Majok concluded that while the genocide continues to evolve, and that methods change depending on the situation, the underlying issues need to be addressed.

“I put it in one word. The problem in Sudan is identity,” he said. “That issue needs to be discussed and we need to find a way to solve it.”

‘Learning from History’

The bulk of the conference was focused on workshops highlighting both situation in Sudan and how activists can direct their efforts. Divided into two sections, attendees could learn about life in refugee camps or take “Darfur 101.” A second “action” session provided workshops such as “Art and Actvisim” and “Economic Tools of Protest.”

In between sections, Dikran Kaligian, board member of the ANCA Eastern Region and history professor at Regis College, prefaced the introduction of an art installation on the genocide in Darfur with a speech on how the lessons from the Armenian Genocide have yet to be learned.

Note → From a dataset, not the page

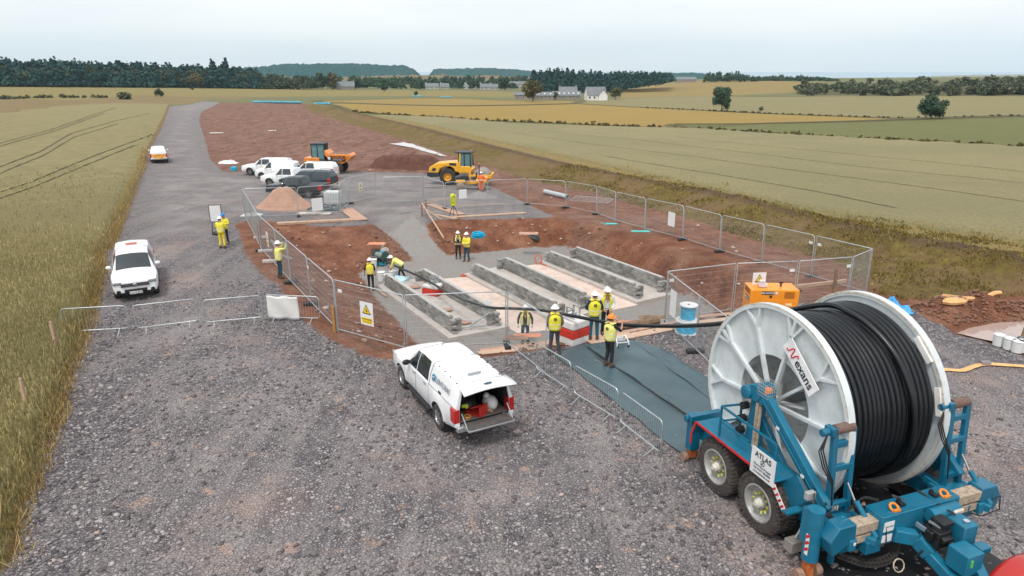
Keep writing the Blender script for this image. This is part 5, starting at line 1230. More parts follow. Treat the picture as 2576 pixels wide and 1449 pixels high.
    if open_back:
        # interior: liner, load, raised hatch, lowered tailgate
        m = MB(); x0, x1 = X(3.45), X(5.24); z0, z1, w_ = .70, 1.62, .80
        m.add([(x0, -w_, z0), (x0, w_, z0), (x1, w_, z0), (x1, -w_, z0), (x0, -w_ + .12, z1), (x0, w_ - .12, z1), (x1, w_ - .12, z1), (x1, -w_ + .12, z1)], [(0, 1, 2, 3), (7, 6, 5, 4), (0, 4, 5, 1), (1, 5, 6, 2), (3, 7, 4, 0)])
        m.build('bed_liner', M('dark_liner', (.02, .02, .022), .7), root)
        m = MB(); m.box(X(4.35), 0, .715, 1.75, 1.5, .02); m.build('bed_floor', M('bed_floor_dusty', (.17, .14, .12), .8, 0, .2, 4), root)
        m = MB()
        for sg in (1, -1): m.add([(X(5.26), sg * .90, .62), (X(5.26), sg * .76, .62), (X(5.26), sg * .76, 1.15), (X(5.26), sg * .68, 1.60), (X(5.26), sg * .70, 1.72), (X(5.26), sg * .86, 1.17)], [(0, 1, 2, 3, 4, 5)])
        m.add([(X(5.26), -.72, 1.60), (X(5.26), .72, 1.60), (X(5.26), .68, 1.70), (X(5.26), -.68, 1.70)], [(0, 1, 2, 3)])
        m.build('opening_frame', pm, root, solid=.05)
        ht = MB(); ht.grid(lambda a, b: Vector((X(5.16 + .54 * b), (-.74 + 1.48 * a) * (1 + .08 * b), 1.78 - .06 * b * b + .06 * math.sin(math.pi * a))), 8, 4)
        h_ = ht.build('raised_hatch', pm, root, smooth=True, solid=.035)
        MB().ball((X(5.50), 0, 1.865), (.05, .14, .012), 10, 5).build('hatch_handle', M('blue_handle', (.03, .08, .12), .3), h_)
        for y in (-.62, .62): MB().cyl((X(5.48), y, 1.74), (X(5.20), y, 1.30), .012, n=6).build('gas_strut', mBLACK, root)
        m = MB(); m.box(X(5.52), 0, .665, .50, 1.42, .05); tg = m.build('lowered_tailgate', mSILV, root, bevel=.01)
        m = MB(); m.box(X(5.52), 0, .694, .46, 1.36, .008)
        for i in range(22): m.box(X(5.52), -.62 + i * .059, .702, .40, .022, .012)
        m.build('ribbed_liner', M('dusty_black_liner', (.10, .09, .085), .8, 0, .25, 6), tg)
        for y in (-.70, .70): MB().bar((X(5.28), y, 1.0), (X(5.62), y * .99, .70), .03, .01).build('tailgate_stay', mSILV, root)
        for i, (x_, y_) in enumerate([(3.7, .55), (4.0, .55), (4.3, .55), (4.6, .55), (4.9, .55), (4.1, -.55), (4.5, -.55), (4.9, -.55)]): pass
        m = MB(); m.cyl((X(4.75), -.15, 1.86), (X(4.75), .25, 1.86), .035, n=10); m.build('roof_vent', mSILV, root, smooth=True)
        for sd_ in (1, -1):
            for xx in (3.7, 4.1, 4.5, 4.9): q = B.S(xx, 6.6, .01); MB().ball((q.x, q.y * sd_, q.z), (.035, .02, .02), 8, 5).build('canopy_bolt', mINK, root)
            MB().box(X(4.2), sd_ * (B.S(4.2, 3.7).y + .012), 1.22, .16, .02, .05).build('canopy_lock', mINK, root)
    if logo:
        q = B.S(3.72, 4.9, .02); q2 = B.S(4.6, 4.9, .02)
        th = math.atan2(B.S(4.2, 4.2).y - B.S(4.2, 5.8).y, B.S(4.2, 5.8).z - B.S(4.2, 4.2).z)
        up = Vector((0, -math.sin(th), math.cos(th))); nrm = Vector((0, math.cos(th), math.sin(th))); right = Vector((-1, 0, 0))
        Mx = Matrix((right, up, nrm)).transposed()
        text_mesh('GLENTURAS', .205, M('logo_grey', (.10, .13, .16), .5), root, q.lerp(q2, .62) + nrm * .012, Mx, 'lettering', .002, sx=.98)
        m = MB(); m.cyl(q + nrm * .006 + Vector((.06, 0, 0)), q + nrm * .014 + Vector((.06, 0, 0)), .10, n=18); m.build('logo_disc', M('logo_blue', (.03, .22, .36), .5), root)
        m = MB(); m.bar(q + nrm * .017 + Vector((.15, 0, 0)) - up * .03, q + nrm * .017 + Vector((-.03, 0, 0)) + up * .045, .02, .004, nrm); m.build('logo_wave', mWHITE, root)
    return root
def place_vehicle(front, rear, h=0.0):
    """front / rear: photo pixels of wheel contacts on one side -> midpoint and heading"""
    return front, rear
# centre pickup (open back): left wheels contacts
f_, r_2 = at(1013, 973, 0), at(1107, 1080, 0); d_ = (f_ - r_2); rz_ = math.atan2(d_.y, d_.x); mid_ = (f_ + r_2) / 2
side = Vector((math.sin(rz_), -math.cos(rz_), 0)); off_ = L0 = (5.33 / 2 - (.98 + 4.065) / 2)
PC = mid_ + side * .82 - Vector((math.cos(rz_), math.sin(rz_), 0)) * off_ * VS
VC = vehicle('pickup_truck', 'white pickup with raised canopy hatch and lowered tailgate in the foreground', PC, rz_, open_back=True, logo=True)
# left pickup facing the camera
rzl = R(-62); PL = at(347, 752, 0) + Vector((-math.cos(rzl), -math.sin(rzl), 0)) * 2.15
vehicle('pickup_truck', 'white canopied pickup facing the camera beside the wheat', PL, rzl, plate='CU18 SXZ', beacon=True)
pv = gp(402, 411); rz_f = R(116)
vehicle('pickup_truck', 'white pickup with orange and yellow rear chevrons far up the track', pv + Vector((math.cos(rz_f), math.sin(rz_f), 0)) * 2.3, rz_f, chevron=True)
def parked(u, v, rz, **k):
    """u,v: contact of the near (left-side) rear or front wheel given by key"""
    pass
RZP = R(176)
def from_wheel(u, v, rz, sx, shape='pickup', ysgn=1):
    """place so that the wheel contact (sx metres from the front bumper, side ysgn) is under the pixel"""
    p = gp(u, v); L_ = KEY[shape]['L']; fx = Vector((math.cos(rz), math.sin(rz), 0)); lf = Vector((-math.sin(rz), math.cos(rz), 0))
    return p - fx * (L_ / 2 - sx) * VS - lf * (ysgn * .80) * VS
q = from_wheel(778, 499, R(170), 4.065); vehicle('pickup_truck', 'dark open bed pickup parked nearest the sand heap', q, R(170), 'black', canopy=False)
q = from_wheel(803, 480, R(168), 4.065); vehicle('pickup_truck', 'dark teal pickup with glazed canopy and roof rails', q, R(168), 'teal', side_glass=True, rails=True)
q = from_wheel(672, 472, R(170), .98); vehicle('pickup_truck', 'white car behind the two dark pickups, nose by the sand heap', q + Vector((.1, .6, 0)), R(170), 'white', canopy=False)
q = from_wheel(812, 453, R(172), 4.065); vehicle('pickup_truck', 'white canopied pickup parked just in front of the orange dumper', q, R(172), 'white', canopy=True)
q = from_wheel(660, 450, R(172), .88, 'van'); vehicle('small_van', 'white van with yellow bonnet marking between the white pickups', q, R(172), 'white', 'van', bonnet_yellow=True, cat='van')
q = from_wheel(631, 441, R(174), .98); vehicle('pickup_truck', 'white canopied pickup at the far left end of the parked row', q, R(174), 'white', canopy=True)
# load of the open pickup
def inC(x, y, z): return VC.matrix_basis @ Vector((5.33 / 2 - x, y, z))
bpy.context.view_layer.update()
VC.matrix_basis
def loadp(m, name, mat, x, y, z, label, cat, rz=0, smooth=True):
    p = Vector(PC) + Matrix.Rotation(rz_, 3, 'Z') @ (Vector((5.33 / 2 - x, y, z)) * VS); return tag(m.build(name, mat, loc=p, rz=rz_ + rz, smooth=smooth), label, cat)
m = MB(); m.ball((0, 0, .16), (.26, .20, .20), 12, 8); m.ball((.1, .05, .30), (.12, .1, .12), 8, 6); loadp(m, 'white_bag', M('white_plastic_bag', (.66, .67, .66), .4, 0, .08, 6, .5, 12), 4.85, -.38, .72, 'crumpled white bag in the back of the open pickup', 'bag')
m = MB(); m.box(0, 0, .03, .5, .34, .04); m.box(-.22, 0, .16, .04, .34, .26); m.box(.22, 0, .16, .04, .34, .26); m.bar((-.2, -.15, .25), (.2, .15, .12), .04); loadp(m, 'red_tool_frame', M('red_plastic', (.55, .03, .02), .4), 4.95, .10, .72, 'red plastic tool frame in the back of the open pickup', 'tool', .5, False)
m = MB(); m.ball((0, 0, .14), (.35, .25, .16), 12, 8); m.ball((.2, .1, .2), (.2, .15, .12), 8, 6); loadp(m, 'hi_vis_jacket', M('hivis_cloth', (.66, .70, .04), .8, 0, .15, 4), 4.55, .35, .80, 'yellow jacket heaped in the back of the open pickup', 'jacket')
m = MB(); m.ball((0, 0, .2), (.4, .35, .22), 12, 8); loadp(m, 'dark_bag', mBLACK, 4.5, .3, .72, 'dark bag under the yellow jacket in the open pickup', 'bag')
m = MB(); m.cyl((-.12, 0, .07), (.12, 0, .07), .06, n=10); loadp(m, 'cardboard_tube', mWOOD, 5.05, -.22, .72, 'brown tube in front of the white bag in the pickup', 'tube', .6)
m = MB(); m.tube([(-.1, 0, .03), (-.05, .08, .03), (.06, .08, .03), (.1, 0, .03), (.05, -.07, .03), (-.05, -.07, .03)], .018, 6, True); loadp(m, 'orange_strap', M('orange_strap_m', (.75, .30, .03), .6), 5.05, .42, .72, 'orange strap loop on the tailgate side of the open pickup', 'strap')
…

“The lesson of this comes from President al-Bashir of Sudan. Guess where he was received officially a year ago? Turkey.”

Following Kaligian, Sudanese artist Khalid Kodi, who teaches at Boston College, introduced an installation that he said was intended to remind people that the genocide was more complicated than is often portrayed. Alongside an abstract painting running the length of one wall, the installation featured a military uniform and whips — which he said was meant to symbolize the similarities between the genocide in Darfur and past
instances of totalitarian governments.

“It’s more than Muslims riding on horses slaughtering people,” Kodi said. “It’s about fascism. We need to solve this problem once again and forever.